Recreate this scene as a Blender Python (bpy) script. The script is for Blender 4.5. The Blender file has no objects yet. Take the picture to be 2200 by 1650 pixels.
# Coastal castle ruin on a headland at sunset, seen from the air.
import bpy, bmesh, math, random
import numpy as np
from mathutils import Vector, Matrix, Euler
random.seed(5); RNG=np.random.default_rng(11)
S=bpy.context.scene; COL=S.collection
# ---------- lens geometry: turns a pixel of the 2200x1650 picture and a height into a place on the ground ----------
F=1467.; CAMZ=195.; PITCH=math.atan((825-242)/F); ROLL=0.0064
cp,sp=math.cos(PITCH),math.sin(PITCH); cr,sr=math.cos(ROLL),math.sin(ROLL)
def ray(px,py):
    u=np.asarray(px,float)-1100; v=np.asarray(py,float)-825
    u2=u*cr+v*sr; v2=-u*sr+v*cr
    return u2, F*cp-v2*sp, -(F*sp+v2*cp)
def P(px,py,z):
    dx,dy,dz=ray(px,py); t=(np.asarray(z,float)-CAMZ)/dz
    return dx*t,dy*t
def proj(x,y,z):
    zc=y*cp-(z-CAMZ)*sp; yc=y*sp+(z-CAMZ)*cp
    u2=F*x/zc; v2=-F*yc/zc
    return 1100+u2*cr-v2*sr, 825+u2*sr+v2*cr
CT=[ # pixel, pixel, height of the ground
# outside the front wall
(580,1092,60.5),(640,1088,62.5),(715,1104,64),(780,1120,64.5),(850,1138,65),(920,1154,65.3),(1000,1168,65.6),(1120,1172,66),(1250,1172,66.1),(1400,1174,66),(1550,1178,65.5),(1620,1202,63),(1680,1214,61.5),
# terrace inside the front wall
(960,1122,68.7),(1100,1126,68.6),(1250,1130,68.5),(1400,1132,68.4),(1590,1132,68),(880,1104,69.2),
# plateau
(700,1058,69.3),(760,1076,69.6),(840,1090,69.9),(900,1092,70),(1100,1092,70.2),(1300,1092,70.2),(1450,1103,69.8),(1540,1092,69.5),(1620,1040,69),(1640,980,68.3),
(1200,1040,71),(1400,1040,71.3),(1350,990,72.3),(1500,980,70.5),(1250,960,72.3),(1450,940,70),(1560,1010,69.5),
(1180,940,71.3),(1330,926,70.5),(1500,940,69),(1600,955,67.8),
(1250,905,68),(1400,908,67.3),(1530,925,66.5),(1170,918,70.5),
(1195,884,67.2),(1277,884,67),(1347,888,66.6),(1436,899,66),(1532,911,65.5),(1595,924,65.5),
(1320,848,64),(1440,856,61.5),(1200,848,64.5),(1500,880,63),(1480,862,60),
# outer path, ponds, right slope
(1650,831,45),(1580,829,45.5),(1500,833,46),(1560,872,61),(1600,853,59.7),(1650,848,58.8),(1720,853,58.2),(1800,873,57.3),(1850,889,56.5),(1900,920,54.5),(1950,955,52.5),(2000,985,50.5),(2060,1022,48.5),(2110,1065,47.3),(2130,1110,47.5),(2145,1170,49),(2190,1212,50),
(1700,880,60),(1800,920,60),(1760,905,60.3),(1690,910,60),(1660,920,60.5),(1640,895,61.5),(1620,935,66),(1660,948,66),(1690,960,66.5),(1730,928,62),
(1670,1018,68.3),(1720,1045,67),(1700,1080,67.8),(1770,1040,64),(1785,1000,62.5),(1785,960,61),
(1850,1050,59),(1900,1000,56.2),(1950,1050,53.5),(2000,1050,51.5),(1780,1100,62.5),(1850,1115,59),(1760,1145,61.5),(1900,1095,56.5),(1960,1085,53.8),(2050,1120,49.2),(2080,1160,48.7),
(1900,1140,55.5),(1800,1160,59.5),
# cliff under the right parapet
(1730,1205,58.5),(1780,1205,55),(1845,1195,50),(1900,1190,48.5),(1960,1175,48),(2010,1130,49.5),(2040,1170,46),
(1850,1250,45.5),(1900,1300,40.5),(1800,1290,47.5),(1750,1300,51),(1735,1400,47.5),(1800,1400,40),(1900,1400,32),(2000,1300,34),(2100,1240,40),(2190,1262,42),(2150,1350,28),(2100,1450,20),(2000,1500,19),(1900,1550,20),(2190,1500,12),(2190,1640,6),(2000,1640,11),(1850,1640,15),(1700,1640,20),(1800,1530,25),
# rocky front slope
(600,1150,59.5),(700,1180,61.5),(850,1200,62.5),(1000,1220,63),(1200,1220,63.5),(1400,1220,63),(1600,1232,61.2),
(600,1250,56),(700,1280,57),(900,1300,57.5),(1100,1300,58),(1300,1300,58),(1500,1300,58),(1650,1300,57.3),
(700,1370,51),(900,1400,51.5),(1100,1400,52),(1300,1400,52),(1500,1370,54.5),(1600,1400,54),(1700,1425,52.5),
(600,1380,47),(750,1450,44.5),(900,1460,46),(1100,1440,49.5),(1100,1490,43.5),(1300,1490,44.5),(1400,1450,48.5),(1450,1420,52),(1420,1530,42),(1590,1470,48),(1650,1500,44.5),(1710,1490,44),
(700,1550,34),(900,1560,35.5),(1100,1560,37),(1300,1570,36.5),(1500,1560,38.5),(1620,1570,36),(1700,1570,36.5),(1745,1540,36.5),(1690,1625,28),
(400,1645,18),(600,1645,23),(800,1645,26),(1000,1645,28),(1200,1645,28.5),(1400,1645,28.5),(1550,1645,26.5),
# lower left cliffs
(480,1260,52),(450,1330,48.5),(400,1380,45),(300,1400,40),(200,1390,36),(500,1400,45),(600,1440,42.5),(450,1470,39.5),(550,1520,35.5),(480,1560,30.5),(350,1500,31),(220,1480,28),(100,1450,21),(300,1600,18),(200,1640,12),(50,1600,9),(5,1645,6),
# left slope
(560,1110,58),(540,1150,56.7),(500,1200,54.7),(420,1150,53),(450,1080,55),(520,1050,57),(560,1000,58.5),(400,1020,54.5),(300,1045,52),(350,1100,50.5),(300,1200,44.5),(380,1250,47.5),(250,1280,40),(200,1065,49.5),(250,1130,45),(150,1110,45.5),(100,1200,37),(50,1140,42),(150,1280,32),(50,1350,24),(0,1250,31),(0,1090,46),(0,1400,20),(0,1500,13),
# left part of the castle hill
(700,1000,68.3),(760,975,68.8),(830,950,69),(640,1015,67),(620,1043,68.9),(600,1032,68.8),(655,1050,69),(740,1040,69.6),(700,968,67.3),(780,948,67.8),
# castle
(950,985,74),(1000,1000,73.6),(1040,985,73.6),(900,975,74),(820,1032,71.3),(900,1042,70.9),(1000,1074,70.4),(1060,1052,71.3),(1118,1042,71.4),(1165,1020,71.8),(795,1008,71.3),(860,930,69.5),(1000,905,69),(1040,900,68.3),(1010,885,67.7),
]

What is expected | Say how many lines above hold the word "scene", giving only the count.

The completed task | 2